I have a history of abuse in my family. My dad was very abusive, sexually and physically…

I have a history of abuse in my family. My dad was very abusive, sexually, and physically and he kidnapped me. When I finally got back to my mom, things that once seemed normal for me began to seem abusive. Things are a little better now, but I can’t get it out of my head that she’s emotionally abusive towards me. I want to leave or get emancipated, but I don’t want to hurt my mom. She’s so mean, but I don’t want to hurt her, because she is my mom and I do love her. Please help me!

Always do what you feel and think is best for you. It seems that your mom takes care of herself, and you take care of your mom, but who takes care of you? Growing up with abusive parents, usually, one parent tends to be less abusive than the other parent, and children will tend to gravitate to the less abusive parent and see them as their “savior”. I know from personal experience how it is to have 2 abusive parents and to “settle” for the less abusive parent because you’re comparing the level of abuses to each other.

But you have to realize that all abuse is wrong, and it seems that you have, to an extent. You have to live for you and take care of yourself. It honestly doesn’t seem like your mom is good for your mental or emotional health. You becoming emancipated and leaving is just you prioritizing your needs, giving yourself unconditional love and focusing on self-care.

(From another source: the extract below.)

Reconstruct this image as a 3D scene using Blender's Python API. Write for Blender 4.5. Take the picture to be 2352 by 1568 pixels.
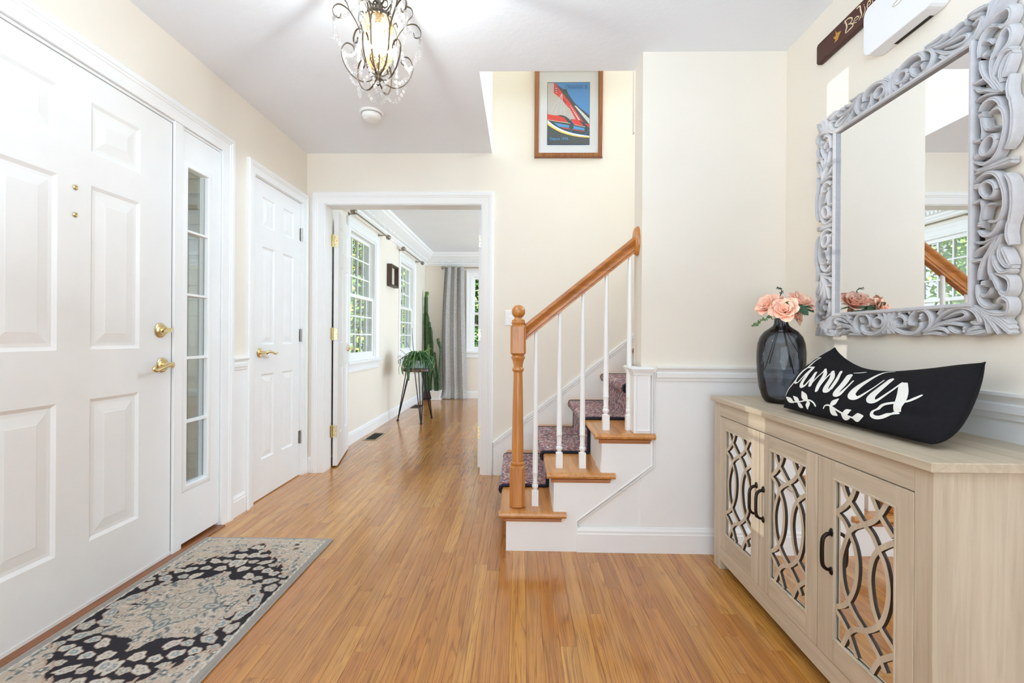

It doesn’t matter what your mom thinks or if you hurt her. Ultimately, you have to do what’s best for you. Now, I’ll tell you a secret that will make it easier for you to go through with your emancipation. Tell your mom your plans and look at her reaction. If she doesn’t ask why you wish to emancipate yourself, it shows that she doesn’t care about the why of it all, i.e. your feelings and what she’s done to make you feel the way you feel. It will show that she just wants you around to control and abuse you. If she guilts you by mentioning all that she’s done for you, then you know it’s time to leave. Instead of rectifying the problem, she would guilt you into thinking and acting the way that she wants you to, i.e. controlling you, which abusive parents do. Just remember, do what will make you happiest and forget everyone else.